[Information given]
#####
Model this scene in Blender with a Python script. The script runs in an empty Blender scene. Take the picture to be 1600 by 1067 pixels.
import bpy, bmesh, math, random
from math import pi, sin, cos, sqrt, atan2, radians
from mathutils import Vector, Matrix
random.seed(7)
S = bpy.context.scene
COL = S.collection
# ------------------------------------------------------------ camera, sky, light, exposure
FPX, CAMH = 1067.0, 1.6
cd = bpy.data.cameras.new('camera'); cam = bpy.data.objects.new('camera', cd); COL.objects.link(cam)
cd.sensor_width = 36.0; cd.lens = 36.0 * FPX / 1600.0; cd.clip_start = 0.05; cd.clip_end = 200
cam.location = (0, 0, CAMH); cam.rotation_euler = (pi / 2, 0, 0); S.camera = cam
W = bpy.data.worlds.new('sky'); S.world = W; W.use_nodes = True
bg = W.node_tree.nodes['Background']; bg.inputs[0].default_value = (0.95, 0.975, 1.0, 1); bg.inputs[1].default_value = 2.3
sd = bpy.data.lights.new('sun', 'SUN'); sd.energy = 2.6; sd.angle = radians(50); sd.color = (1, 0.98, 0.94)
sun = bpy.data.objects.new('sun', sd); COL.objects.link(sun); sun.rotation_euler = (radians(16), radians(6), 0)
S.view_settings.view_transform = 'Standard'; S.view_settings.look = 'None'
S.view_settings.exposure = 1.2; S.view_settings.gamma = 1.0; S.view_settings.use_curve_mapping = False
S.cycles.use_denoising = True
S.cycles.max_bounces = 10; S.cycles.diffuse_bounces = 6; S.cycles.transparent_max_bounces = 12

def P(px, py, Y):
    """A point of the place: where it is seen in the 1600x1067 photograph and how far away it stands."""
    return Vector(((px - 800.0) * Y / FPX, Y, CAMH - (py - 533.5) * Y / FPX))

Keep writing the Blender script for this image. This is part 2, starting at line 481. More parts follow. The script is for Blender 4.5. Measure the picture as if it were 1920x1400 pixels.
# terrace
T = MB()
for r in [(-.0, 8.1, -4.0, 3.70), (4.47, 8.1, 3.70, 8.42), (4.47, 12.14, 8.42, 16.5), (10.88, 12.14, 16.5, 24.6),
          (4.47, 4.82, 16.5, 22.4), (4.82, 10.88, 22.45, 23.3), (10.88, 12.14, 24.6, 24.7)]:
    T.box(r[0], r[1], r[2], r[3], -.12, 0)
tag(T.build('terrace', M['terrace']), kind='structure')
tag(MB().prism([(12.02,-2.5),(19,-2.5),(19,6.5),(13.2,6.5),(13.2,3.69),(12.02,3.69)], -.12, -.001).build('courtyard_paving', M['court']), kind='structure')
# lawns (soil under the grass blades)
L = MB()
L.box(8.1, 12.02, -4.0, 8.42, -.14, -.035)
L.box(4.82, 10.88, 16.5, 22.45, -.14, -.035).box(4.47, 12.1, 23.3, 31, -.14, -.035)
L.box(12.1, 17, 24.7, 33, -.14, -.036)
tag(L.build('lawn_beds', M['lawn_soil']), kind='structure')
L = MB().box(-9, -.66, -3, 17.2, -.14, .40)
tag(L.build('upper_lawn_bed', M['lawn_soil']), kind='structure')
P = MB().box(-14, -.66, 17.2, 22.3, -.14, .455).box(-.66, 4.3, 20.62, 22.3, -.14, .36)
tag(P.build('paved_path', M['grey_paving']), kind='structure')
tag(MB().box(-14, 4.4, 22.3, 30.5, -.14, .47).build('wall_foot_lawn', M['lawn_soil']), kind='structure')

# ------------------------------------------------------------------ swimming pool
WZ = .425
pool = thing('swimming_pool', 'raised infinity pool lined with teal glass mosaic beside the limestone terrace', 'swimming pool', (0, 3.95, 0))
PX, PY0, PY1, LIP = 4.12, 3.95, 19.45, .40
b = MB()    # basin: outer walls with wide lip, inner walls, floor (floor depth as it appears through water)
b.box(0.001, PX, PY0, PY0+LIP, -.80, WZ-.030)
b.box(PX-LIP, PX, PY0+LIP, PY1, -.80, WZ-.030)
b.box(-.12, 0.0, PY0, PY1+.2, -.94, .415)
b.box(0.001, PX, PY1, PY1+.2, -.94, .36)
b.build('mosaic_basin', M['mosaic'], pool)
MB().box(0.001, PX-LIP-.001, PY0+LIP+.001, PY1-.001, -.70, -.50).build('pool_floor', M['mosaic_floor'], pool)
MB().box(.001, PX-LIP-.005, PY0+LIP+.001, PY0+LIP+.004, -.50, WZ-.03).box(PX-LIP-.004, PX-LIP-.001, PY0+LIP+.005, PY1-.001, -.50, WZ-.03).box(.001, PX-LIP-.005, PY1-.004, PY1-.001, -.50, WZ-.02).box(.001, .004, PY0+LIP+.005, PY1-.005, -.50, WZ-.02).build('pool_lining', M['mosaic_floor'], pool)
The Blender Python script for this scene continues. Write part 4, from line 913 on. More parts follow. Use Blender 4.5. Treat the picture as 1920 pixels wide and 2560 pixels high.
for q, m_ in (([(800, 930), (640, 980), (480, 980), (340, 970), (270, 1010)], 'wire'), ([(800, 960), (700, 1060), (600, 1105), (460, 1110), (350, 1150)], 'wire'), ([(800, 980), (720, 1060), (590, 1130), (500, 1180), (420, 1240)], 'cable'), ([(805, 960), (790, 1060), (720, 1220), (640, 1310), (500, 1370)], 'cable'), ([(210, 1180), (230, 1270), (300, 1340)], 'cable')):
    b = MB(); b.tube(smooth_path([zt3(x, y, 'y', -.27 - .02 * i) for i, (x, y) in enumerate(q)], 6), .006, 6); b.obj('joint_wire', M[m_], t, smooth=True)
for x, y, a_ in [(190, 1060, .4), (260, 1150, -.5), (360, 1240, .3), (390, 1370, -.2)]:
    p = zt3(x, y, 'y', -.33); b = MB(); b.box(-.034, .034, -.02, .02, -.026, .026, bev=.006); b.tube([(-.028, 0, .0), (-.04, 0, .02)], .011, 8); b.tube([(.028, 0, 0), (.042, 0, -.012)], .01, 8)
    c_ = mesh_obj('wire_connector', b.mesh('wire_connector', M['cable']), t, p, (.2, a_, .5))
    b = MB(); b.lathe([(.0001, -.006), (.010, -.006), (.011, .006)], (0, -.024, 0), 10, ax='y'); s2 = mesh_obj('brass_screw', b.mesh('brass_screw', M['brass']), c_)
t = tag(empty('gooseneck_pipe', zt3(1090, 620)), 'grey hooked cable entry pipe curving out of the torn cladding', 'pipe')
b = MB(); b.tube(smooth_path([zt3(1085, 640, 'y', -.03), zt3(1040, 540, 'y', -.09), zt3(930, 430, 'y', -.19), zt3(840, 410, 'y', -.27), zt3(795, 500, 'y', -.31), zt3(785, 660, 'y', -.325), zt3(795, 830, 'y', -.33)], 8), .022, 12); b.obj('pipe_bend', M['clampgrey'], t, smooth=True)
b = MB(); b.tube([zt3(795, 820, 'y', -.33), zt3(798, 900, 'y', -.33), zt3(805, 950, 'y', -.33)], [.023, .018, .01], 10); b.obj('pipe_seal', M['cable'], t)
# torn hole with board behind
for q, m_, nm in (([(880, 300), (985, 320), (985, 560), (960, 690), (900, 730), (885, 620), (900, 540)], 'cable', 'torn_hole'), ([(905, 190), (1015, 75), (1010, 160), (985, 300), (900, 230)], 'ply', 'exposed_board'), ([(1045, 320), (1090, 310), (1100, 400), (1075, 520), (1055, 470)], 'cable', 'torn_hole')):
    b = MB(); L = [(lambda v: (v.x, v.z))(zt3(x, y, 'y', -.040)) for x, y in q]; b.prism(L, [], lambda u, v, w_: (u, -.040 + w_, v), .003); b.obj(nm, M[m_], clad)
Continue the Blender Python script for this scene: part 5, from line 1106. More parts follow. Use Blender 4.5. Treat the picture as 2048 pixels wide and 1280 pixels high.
#####
[Exercise requirements] Copy out every line with the word "high".

[Response]
The Blender Python script for this scene continues. Write part 4, from line 913 on. More parts follow. Use Blender 4.5. Treat the picture as 1920 pixels wide and 2560 pixels high.
Continue the Blender Python script for this scene: part 5, from line 1106. More parts follow. Use Blender 4.5. Treat the picture as 2048 pixels wide and 1280 pixels high.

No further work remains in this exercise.